The small wooden structure that once housed the New Castle Primary School is currently unoccupied. Goats have taken over the yard and the once-vibrant wall paintings have faded.
Ricardo said that children from the community are enrolled in schools across Westmoreland and St James.
“There are a lot of children here. Most of them go to Bethel Town Primary, Chester Castle Primary, Anchovy, and even Cornaldi Avenue and Howard Cooke Primary in Montego Bay. They go very far away yet they had a school right here. Pickney from right at the school gate lef from there and go all the way to Howard Cooke Primary,” he said.
Residents near the former Salter’s Hill Primary School in St James expressed similar disappointment over its closure. The school is located at the end of a deteriorating roadway with no streetlights, further isolating the area.
“I feel so bad about it. You know when you take a fish out of water? That is the way I feel. I feel so disappointed and down because a community without a school is no community at all,” said Ainsworth Reid, a resident of the John’s Hall.
Reid, however, remains hopeful that the property could be repurposed to benefit the youth in the area.
“I don’t know if the Government would consider putting in a trade training centre because the facility is there, so they can use it to try and uplift the younger people in the community,” he said.
Danree Delancy, councillor for the Bethel Town division in Westmoreland, is also hoping to see efforts to restore and utilise the former New Castle Primary.
“It was being used by a club called Castleites, but in recent times, that club has become non-functional. Since then, the building has not been used for any positive purpose. I think some form of special classes could be held there. We could probably do some repairs to the building and have some form of training by HEART being carried out there. It would greatly benefit the community if we cater to young adults [and] people who have finished secondary education … but have not acquired the necessary levels to advance,” said Delancy, who is also the mayor of Savanna-la-Mar.

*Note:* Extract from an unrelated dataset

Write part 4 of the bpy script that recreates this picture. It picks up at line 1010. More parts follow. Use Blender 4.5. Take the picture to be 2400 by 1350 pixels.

Ronald Thwaites is the former education minister in the Simpson Miller administration that closed 25 schools between 2014 and 2015. Speaking to The Sunday Gleaner last Friday, he acknowledged the difficult decisions involved in shuttering schools with low enrolment.
“It is neither advantageous, educationally nor financially, for us to have a very significant number of schools that are misaligned as far as the teacher-student ratio is concerned,” he said.
RURAL ECONOMIES DESTROYED
“The rural economy is being destroyed by many factors, and where our school no longer is serving a significant proportion of the community because that community is no longer there, then changes have to be made. They shouldn’t be made capriciously, but neither should we submit to some kind of entropy in the system that says, because the school is there, it can never change.
“When I served as minister, there were 100 or more primary schools where the population had declined drastically, and in some cases, you almost had as many teachers as students. The results for those students did not warrant the great expenditure of keeping those schools open and … a decision was taken, not one size fitting all, wherever possible, to consolidate the very small schools with nearby larger schools. And where necessary, to offer through PATH (Programme of Advancement Through Health and Education) a transportation allowance for those children who would be disadvantaged by not having school as close to them as before.”
Meanwhile, Thwaites said that efforts should be placed to maintain the former structures and keep life in the communities that once had these institutions. He pointed to the repurposed Alps Primary School as a model for other closed schools.
“What Mrs [Marisa] Dalrymple-Philibert and I discussed regarding the use of the Alps school is a good model, and I stress that it was done by joint consultation,” he said, referring to the member of parliament. “That infrastructure is being reasonably well used. Another way to use schools where the classrooms and facilities are in reasonable condition is to consolidate [primary] schools into an infant school in that same place, preventing you from having to build another structure.”